Der Häftling [anonymisiert] leitete ab 4.00 Uhr die Streikversammlung. Er war Mitglied der SED und stellte während des Streikes wirtschaftliche Forderungen.
VEB TrikotairAnwerk II in Crimmitschau
Am 17.06.1953 — 9.45 Uhr - traten 600 Belegschaftsmitglieder in den Streik. In dieser Sache erfolgte die Inhaftierung wegen provokatorischer Reden während der Streikversammlung.
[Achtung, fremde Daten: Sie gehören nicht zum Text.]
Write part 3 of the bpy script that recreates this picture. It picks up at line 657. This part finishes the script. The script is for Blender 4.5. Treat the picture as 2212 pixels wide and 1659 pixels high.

[anonymisiert] kam während der Weltfestspiele aus Hamburg nach Crimmitschau. Er flüchtete Ende 1952 nach Westberlin und kehrte am Ende April 1953 wieder in die Deutsche Demokratische Republik zurück. Während seines Aufenthaltes in Westberlin war er bei der berüchtigten Abt. 5 am Tempelhofer Feld, die vom CIC angeleitet wird. Von dort wurde er direkt zu einer Dienststelle des CIC geschickt. Er bestreitet, daß seine Rückkehr im Auftrage dieser Agentenzentralen erfolgte. Nach 14-tägiger Arbeit im Betrieb hat er mitgeholfen, die Streikversammlung zu organisieren und während der Versammlung stellte er wirtschaftliche Forderungen. Der Häftling [anonymisiert] ist Mitglied der CDU und war nach 1945 Bürgermeister in [anonymisiert] bei [anonymisiert] und später selbständiger Geschäftsinhaber. Er ist ebenfalls erst kurze Zeit im Betrieb tätig. Am 08.06.1953 verübte er einen Sabotageakt aufgrunddessen seine Entlassung aus dem Betrieb erfolgte. Jedoch wurde er durch versöhnlerische Elemente wieder eingestellt.